A 1080 over TB3 will still perform substantially better at most things than a 1060 internally. The performance hit from TB3 is generally around ~15% compared to internal PCIe (assuming you are using an external monitor as well).
 
Wait so it is somewhat faster when transferring data across lets say a phone or external hard drive?

Most external hard drives top out at 100MB/s transfer speeds. Even USB 3.0 (half the speed of USB 3.1) is more than enough for that. Even if you own an expensive external SSD from Samsung (~400MB/s), you are still amply covered by USB 3.0.

Even the fastest phones don't have internal storage faster than Samsung external SSD right now. iPhones come close, but the lightening port isn't TB3 compliant so it's rather moot. Most phones only give you USB 2.0 connection through their ports anyways.
 
A 1080 over TB3 will still perform substantially better at most things than a 1060 internally. The performance hit from TB3 is generally around ~15% compared to internal PCIe (assuming you are using an external monitor as well).

Sure if you are using an external monitor. But then if you are using external and a giant eGPU box along with it, might as well go with a uATX ot ITX dekstop instead of using TB3 eGPU solution on your laptop.

If you are looping in that 1080 via TB3 to laptop's internal monitor, you are robbing even more bandwidth for the GPU and might as well just use the built in 1060.
 

Guess Who

Banned
Sure if you are using an external monitor.
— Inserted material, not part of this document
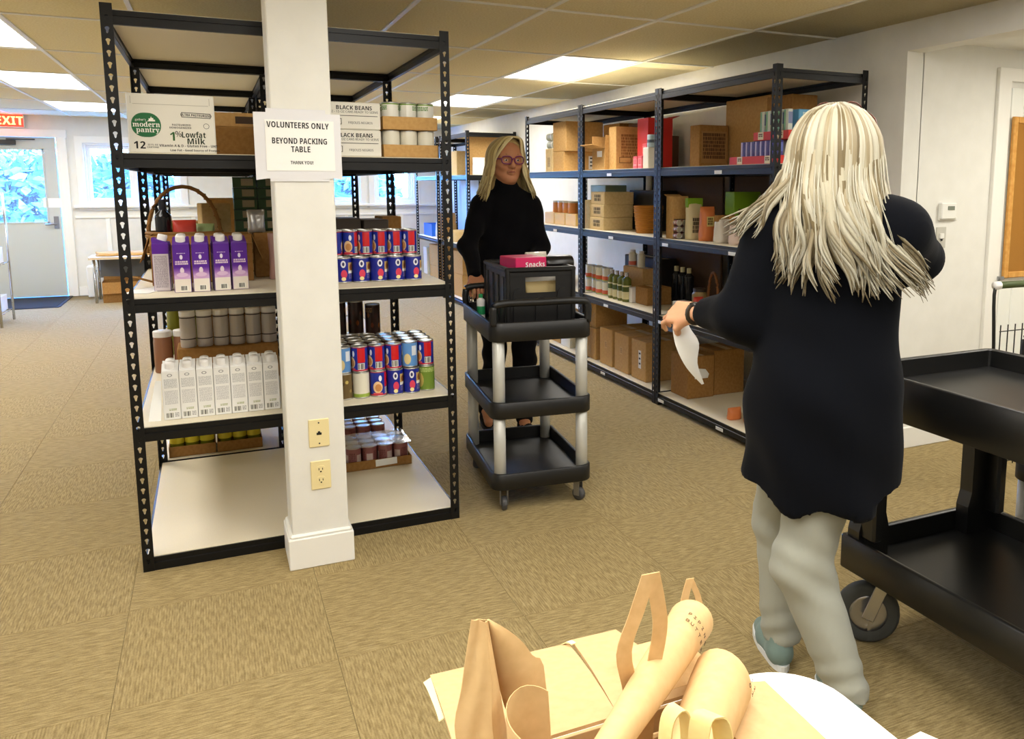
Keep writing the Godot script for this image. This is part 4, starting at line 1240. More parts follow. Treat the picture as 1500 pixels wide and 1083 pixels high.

But then if you are using external and a giant eGPU box along with it, might as well go with a uATX dekstop instead of using TB3 eGPU solution on your laptop.

If you are looping in that 1080 via TB3 to laptop's internal monitor, you are robbing even more bandwidth for the GPU and might as well just use the built in 1060.

There is no shortage of reasons why having an eGPU box and an external monitor might be a useful use case for many people. Tons of people want to have one machine they can take with them and just dock to an external monitor when needed - now you can also get more GPU power when you dock, too. (And eGPU boxes are still smaller than a uATX tower.)